A climber stands on a narrow platform during a hiker up Hua Shan in China

A climber stands on a narrow platform during a hike up Hua Shan in China. (Photo: AdventurousHuman/Reddit/Imgur)

Hua Shan (Hua Mountain), in China's Shaanxi province, is one of the region's headline attractions thanks to its mountaintop temples, its resemblance to the peaks seen in the background of many classical Chinese landscape paintings and its unusual shape. The five summits, when viewed from a certain angle, resemble the petals of a flower. 

As one of the steepest mountains in Asia, Hua Shan would seem best appreciated from afar. But people have been scaling its nearly vertical cliffs for centuries. Taoists, who consider the mountain holy, erected temples and shrines at the base and on the slopes and summits.

Pilgrims and monks nailed wooden planks to the rock and carved out inches-wide walkways to make the perilous journey (slightly) easier. These little-used routes were reserved for people making the climb for religious reasons. It was too dangerous for others to even consider. But in the early 1980s, thrill-seekers — mostly Chinese university students — started to attempt ascents. 

A peak in Hua Shan

Photo: Wikimedia Commons

The occasional fatal fall didn't dissuade new trekkers, most of whom lacked alpine skills, mountaineering experience and safety equipment of any sort. 

Despite the fatalities, some local authorities began to see tourism potential in Hua Shan. 

Paths were widened and chains and rails attached to the most precarious sections. New routes were developed in less-steep sections. The number of fatalities began to fall and the number of visitors to rise. An aerial tram network was added, making it easy to reach the North Peak, which boasts some of the best views, and the West Peak, the site of an ancient Taoist temple. 

The tallest of the summits, South Peak, sits at just over 7,000 feet above sea level. The narrow paths and nailed-on walkways can still be found on one of its ascent routes, but a sturdier path has been carved out of the stone, making it possible to reach the peak with much less risk to life and limb. 

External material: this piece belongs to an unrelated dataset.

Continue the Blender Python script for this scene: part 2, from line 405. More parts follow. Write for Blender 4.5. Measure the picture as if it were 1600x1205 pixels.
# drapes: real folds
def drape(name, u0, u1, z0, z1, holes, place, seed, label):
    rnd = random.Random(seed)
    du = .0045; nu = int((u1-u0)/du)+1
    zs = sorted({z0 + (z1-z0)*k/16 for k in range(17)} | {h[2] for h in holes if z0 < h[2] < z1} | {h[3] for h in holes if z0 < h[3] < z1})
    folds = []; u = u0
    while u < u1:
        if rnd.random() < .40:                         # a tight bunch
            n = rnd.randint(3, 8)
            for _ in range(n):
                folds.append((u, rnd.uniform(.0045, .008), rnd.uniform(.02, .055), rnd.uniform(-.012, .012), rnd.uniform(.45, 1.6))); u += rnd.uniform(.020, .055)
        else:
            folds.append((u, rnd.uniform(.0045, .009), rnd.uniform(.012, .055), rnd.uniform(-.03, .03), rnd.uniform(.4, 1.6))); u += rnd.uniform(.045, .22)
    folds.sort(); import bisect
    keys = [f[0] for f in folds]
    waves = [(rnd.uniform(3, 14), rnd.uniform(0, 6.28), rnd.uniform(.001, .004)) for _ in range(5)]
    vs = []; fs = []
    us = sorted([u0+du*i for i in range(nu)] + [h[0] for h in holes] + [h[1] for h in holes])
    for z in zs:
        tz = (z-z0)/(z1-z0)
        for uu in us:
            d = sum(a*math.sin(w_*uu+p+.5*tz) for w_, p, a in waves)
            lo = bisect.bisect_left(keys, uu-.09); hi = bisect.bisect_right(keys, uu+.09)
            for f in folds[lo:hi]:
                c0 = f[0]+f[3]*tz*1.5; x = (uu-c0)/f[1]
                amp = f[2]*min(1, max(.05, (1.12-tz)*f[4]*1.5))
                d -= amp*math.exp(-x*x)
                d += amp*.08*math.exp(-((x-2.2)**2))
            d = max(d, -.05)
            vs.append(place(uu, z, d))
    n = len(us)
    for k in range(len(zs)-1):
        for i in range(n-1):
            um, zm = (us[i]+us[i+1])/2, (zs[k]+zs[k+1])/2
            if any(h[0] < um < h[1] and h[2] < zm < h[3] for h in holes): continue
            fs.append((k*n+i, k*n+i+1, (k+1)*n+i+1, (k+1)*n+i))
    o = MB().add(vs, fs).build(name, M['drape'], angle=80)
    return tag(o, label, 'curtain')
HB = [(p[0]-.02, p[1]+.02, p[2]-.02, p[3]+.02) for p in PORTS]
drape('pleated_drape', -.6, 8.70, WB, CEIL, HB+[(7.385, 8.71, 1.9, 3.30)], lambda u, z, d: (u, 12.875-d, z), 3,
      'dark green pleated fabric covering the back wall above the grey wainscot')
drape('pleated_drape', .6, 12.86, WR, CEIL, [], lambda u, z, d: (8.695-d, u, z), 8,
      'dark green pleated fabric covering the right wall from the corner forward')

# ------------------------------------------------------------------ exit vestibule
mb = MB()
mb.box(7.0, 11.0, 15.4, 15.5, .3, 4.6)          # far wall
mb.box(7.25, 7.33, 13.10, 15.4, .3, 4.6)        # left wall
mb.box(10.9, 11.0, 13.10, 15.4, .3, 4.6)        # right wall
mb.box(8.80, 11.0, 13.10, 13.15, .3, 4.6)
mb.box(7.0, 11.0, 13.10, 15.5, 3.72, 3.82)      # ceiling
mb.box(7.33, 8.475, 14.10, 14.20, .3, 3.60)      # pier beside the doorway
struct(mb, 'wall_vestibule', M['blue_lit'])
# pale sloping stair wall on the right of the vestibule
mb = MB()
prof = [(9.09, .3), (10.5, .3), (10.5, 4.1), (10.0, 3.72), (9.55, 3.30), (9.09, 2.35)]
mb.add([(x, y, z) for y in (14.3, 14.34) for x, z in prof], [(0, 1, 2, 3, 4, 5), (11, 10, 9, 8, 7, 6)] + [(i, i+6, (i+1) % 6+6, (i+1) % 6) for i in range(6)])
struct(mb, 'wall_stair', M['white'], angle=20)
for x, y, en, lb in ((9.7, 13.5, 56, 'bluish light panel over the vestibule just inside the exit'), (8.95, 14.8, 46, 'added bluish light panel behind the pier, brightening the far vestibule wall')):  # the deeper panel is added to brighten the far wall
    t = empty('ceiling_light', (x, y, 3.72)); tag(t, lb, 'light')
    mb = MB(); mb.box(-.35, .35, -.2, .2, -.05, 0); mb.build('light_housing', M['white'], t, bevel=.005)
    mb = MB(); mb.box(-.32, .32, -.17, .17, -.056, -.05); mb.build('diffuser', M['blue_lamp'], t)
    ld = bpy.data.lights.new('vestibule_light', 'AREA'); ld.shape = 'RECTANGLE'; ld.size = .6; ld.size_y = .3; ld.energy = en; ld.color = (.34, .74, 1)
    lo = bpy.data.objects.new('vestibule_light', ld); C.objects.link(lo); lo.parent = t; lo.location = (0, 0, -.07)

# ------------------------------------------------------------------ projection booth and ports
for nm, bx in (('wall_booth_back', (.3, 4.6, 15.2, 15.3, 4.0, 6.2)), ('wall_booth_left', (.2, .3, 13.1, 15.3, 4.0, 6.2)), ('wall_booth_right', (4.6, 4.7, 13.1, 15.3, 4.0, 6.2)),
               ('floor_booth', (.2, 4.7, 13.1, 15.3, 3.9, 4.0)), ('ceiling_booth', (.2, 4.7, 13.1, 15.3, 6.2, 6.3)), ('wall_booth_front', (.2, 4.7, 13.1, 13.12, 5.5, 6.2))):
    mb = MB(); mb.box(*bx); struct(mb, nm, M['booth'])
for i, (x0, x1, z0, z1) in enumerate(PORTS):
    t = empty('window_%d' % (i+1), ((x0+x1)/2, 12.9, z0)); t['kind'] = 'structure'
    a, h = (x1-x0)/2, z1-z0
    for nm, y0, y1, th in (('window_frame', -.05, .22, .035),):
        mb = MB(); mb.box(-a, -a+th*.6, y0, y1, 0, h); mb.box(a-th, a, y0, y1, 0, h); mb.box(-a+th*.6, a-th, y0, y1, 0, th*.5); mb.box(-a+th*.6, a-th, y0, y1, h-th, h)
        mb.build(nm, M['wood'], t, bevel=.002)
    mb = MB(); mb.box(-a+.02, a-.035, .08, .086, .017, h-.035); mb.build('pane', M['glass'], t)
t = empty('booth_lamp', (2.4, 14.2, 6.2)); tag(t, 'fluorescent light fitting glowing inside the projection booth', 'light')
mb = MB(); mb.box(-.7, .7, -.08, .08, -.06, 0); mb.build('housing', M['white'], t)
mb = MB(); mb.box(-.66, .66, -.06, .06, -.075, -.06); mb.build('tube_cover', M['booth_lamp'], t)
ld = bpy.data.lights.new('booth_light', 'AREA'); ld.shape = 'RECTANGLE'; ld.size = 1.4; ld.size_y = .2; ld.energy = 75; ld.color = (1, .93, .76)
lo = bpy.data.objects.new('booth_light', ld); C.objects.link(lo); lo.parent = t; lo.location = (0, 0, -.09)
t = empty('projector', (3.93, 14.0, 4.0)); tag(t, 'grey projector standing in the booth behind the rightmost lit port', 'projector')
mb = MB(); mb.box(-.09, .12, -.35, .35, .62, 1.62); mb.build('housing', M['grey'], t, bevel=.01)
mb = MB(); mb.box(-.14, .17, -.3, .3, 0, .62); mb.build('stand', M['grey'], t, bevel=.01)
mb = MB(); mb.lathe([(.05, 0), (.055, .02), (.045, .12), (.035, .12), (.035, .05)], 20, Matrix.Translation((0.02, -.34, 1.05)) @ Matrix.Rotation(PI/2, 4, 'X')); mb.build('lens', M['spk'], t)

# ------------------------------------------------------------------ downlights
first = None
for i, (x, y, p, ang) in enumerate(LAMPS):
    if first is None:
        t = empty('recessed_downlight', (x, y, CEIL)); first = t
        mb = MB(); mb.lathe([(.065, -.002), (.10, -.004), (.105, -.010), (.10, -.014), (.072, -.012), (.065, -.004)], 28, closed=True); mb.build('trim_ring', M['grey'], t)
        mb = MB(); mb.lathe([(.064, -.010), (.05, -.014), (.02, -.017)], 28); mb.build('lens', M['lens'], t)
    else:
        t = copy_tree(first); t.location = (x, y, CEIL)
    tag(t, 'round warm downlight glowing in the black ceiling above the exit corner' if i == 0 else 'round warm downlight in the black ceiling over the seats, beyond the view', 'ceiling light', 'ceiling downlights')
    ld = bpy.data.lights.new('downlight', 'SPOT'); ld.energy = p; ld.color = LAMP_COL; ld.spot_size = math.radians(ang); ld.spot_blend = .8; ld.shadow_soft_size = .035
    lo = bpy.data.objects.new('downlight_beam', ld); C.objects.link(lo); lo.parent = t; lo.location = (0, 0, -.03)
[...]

A western summit in Hua Shan

Photo: Wikimedia Commons

Hua Shan is not as dangerous as it once was, but it still offers a high-altitude rush. A few of the most precarious routes are still open, though they have been re-enforced and safety rails and lines have been added. Most critically, the narrowest trails have been marked "one way." This might seem like a minor change, but it solved one of the most dangerous problems hikers encountered on Hua Shan. Many falls were caused by people ascending and descending at the same time on the same barely-there trail. When they crossed paths, someone had to step out over the abyss to let the other by. 

Even the newest trails are still very steep and climbing in winter, when snow and ice are present, can pose a serious challenge. Adding an extra layer of difficulty is the tradition of setting out in the middle of the night. Climbers do it mainly to view the stunning sunrise, though some appreciate being spared the sight of the sheer, terror-inducing drops. 

Hua Shan is located near the historic city if Xian (home of the famous Terra Cotta Warriors). The mountain can be reached by bus in about two hours. Costs include entrance fees and tram tickets.